Haiku and Review: Doctor Strange

Doctor Strange

Doc Strange, the love child
between M.C. Escher and
a kaleidoscope.

The last time I told anyone to go see a movie in 3D for its visuals was Avatar, and that was seven years ago.  Doctor Strange is another such film — the special effects are quite bedeviling and should be seen on the big screen.  Props must be given to Inception; that fight scene in the spinning corridor no doubt spawned a great deal of the action that we see here, not to mention the rest of the dreamy machinations led by Leo and company.

It’s a prototypical superhero movie, meaning there’s a reluctant hero, some funny lines, and a Big Boss level.  In a way, it’s as familiar as any bildungsroman, and at this point I’m so tired of it that if any film of this genre deviates even a little — like Deadpool — I’m almost grateful to the point of tears.  Benedict Cumberbatch turns his arrogance volume down to about 4 here, and it’s the right level for this damaged character.

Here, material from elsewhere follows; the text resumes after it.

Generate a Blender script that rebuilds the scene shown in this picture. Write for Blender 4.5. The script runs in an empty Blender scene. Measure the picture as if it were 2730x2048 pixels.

Tilda Swinton is of course lovely and amazing as always, but I must say, as a person of Asian descent, it feels like if there was one big-budget superhero movie that could’ve starred many more Asians, it was this one.  I’ve read about the Tibet/China issue that most likely resulted in changing the teacher character from Himalayan to Celtic, so it was a business decision, but it also feels like a lost opportunity.  I’m glad Benedict Wong got in there — he was the best thing in Marco Polo (in a series that was, well, terrible), and he lends his considerable gifts of austerity and gravitas to the film.